Sebanyak 209 pegawai Kejaksaan yang melakukan perbuatan tercela dan telah dihukum berawal dari 172 laporan sepanjang 2021. Perbuatan tercela dimaksud, antara lain, penanganan perkara yang lambat dan tak transparan.
Oleh
Norbertus Arya Dwiangga Martiar
·3 menit baca
JAKARTA, KOMPAS — Sejak awal 2021 hingga 13 Desember, 209 pegawai Kejaksaan, termasuk di dalamnya jaksa, melakukan perbuatan tercela. Mereka telah dijatuhi hukuman disiplin. Jaksa Agung Sanitiar Burhanuddin menilai, jumlah pelanggaran tersebut sangat besar dan menjadi pekerjaan rumah yang harus diselesaikan.
Burhanuddin saat kunjungan kerja secara daring ke seluruh jajaran Kejaksaan, Kamis (30/12/2021), mengatakan, 209 pegawai Kejaksaan yang melakukan perbuatan tercela dan dijatuhi hukuman disiplin itu, berawal dari 172 laporan aduan.
Hukuman yang dijatuhkan terdiri atas, hukuman ringan untuk 44 orang, hukuman sedang bagi 97 orang, dan hukuman berat bagi 66 orang.
"Saya tidak pernah membeda-bedakan jenis hukuman yang dijatuhkan. Bagi saya, apapun jenis hukuman yang dijatuhkan, baik itu ringan, sedang, atau pun berat, di mata saya tetap merupakan tugas berat. Karena tugas terberat bagi saya adalah ketika harus menghukum anak buah,” kata Burhanuddin.
Selain itu, lanjut Burhanuddin, jumlah jaksa maupun pegawai yang dijatuhi hukuman tersebut dinilainya sangat besar. Oleh karena itu, hal itu sekaligus menjadi pekerjaan rumah bagi para pimpinan di tingkat pusat maupun daerah.

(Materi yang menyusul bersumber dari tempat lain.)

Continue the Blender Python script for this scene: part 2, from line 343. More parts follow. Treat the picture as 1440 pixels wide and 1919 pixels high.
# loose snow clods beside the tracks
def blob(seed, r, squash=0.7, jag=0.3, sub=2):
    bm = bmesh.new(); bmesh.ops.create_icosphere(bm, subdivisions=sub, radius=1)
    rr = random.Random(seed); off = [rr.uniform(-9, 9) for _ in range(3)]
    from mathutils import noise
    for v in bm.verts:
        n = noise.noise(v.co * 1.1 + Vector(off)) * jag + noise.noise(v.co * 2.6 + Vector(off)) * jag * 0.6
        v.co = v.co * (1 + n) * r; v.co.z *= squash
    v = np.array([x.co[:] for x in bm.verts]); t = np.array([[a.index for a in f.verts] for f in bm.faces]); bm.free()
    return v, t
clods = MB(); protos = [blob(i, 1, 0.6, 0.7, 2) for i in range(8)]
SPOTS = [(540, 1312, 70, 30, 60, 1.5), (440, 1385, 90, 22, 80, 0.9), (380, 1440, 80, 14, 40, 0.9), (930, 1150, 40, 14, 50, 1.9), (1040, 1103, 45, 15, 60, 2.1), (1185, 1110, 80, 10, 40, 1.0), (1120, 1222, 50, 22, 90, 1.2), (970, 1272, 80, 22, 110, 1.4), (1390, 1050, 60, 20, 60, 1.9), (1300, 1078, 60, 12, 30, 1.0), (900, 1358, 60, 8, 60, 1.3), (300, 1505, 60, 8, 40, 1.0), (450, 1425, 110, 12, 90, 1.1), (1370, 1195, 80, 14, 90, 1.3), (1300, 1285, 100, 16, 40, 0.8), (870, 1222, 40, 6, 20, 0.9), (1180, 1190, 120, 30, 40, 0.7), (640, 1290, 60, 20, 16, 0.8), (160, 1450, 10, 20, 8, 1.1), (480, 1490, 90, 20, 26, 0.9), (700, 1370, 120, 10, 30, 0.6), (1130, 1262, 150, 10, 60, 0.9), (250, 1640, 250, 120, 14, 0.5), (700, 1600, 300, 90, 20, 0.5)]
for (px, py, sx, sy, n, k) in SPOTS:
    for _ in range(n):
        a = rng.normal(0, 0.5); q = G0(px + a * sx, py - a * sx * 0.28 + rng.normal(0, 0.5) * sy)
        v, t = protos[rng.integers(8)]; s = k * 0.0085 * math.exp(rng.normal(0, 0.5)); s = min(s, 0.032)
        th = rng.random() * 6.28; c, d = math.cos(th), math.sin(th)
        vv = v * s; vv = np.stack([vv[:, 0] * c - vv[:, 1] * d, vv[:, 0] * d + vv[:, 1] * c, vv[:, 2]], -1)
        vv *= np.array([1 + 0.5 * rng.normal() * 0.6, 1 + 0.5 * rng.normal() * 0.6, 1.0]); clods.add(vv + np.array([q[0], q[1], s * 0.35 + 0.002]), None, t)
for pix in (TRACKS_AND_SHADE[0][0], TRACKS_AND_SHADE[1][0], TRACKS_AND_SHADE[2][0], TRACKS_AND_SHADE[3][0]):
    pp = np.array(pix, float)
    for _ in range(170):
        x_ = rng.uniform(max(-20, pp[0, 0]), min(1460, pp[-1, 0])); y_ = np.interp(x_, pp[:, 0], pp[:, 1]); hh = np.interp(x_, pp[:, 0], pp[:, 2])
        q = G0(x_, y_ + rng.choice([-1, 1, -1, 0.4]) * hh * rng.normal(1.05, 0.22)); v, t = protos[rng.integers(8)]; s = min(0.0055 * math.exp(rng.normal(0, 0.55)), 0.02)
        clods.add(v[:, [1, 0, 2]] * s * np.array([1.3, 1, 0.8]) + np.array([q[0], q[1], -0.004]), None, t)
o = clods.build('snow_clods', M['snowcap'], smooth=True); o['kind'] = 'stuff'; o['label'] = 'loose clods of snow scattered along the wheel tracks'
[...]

Ia mengatakan, tidak ada pimpinan yang ingin anak buahnya bermasalah. Namun, ketika perintah atau imbauan pimpinan tidak diindahkan, bahkan justru mencari celah untuk melakukan perbuatan tercela, maka pimpinan akan bertindak tegas.
”Kami tidak akan ragu untuk menindak. Jagalah nama baik diri pribadi, jaga nama baik keluarga, dan jaga marwah institusi,” ujar Burhanuddin.
Secara terpisah, Ketua Komisi Kejaksaan Barita Simanjuntak mengatakan, isi laporan pengaduan yang masuk tersebut menjadi satu ukuran untuk melihat kinerja Kejaksaan di hadapan publik. Dalam pandangan Komisi Kejaksaan, pengaduan yang paling serius adalah jika substansi aduan terkait dengan penanganan perkara yang bersifat sistemik dan memerlukan perbaikan mendasar.
Dari pengaduan yang masuk dan diteruskan ke Kejaksaan tersebut, lanjut Barita, sebagian besar pengaduan menyangkut hal-hal yang terkait dengan prosedur operasi standar, seperti penanganan perkara yang dinilai lambat, penanganan perkara dinilai tidak transparan, dan hak tersangka dinilai kurang diperhatikan. Sebaliknya, pengaduan terkait penanganan perkara yang bersifat sistemik sangat kecil.
”Walaupun demikian, tentu tidak bisa berhenti di situ. Ada satu laporan saja harus diperbaiki,” kata Barita.
Untuk pelanggaran disiplin terhadap prosedur operasi standar, dilakukan perbaikan sistem ataupun penyempurnaan prosedur, petunjuk pelaksanaan, atau petunjuk teknis. Kemudian, perbaikan dilakukan dengan memperketat pengawasan.
Terkait dengan hukuman disiplin yang dimaksud Jaksa Agung, lanjut Barita, hal itu tergantung dengan tingkat kesalahan. Hukuman ringan adalah hukuman berupa teguran tertulis atau lisan. Hukuman sedang adalah sanksi yang berdampak pada sumber keuangan dalam kurun waktu tertentu. Sementara hukuman berat adalah sanksi berupa pencopotan jabatan struktural ataupun fungsional dalam jangka waktu tertentu atau bisa pula pencopotan sebagai aparatur sipil negara (ASN).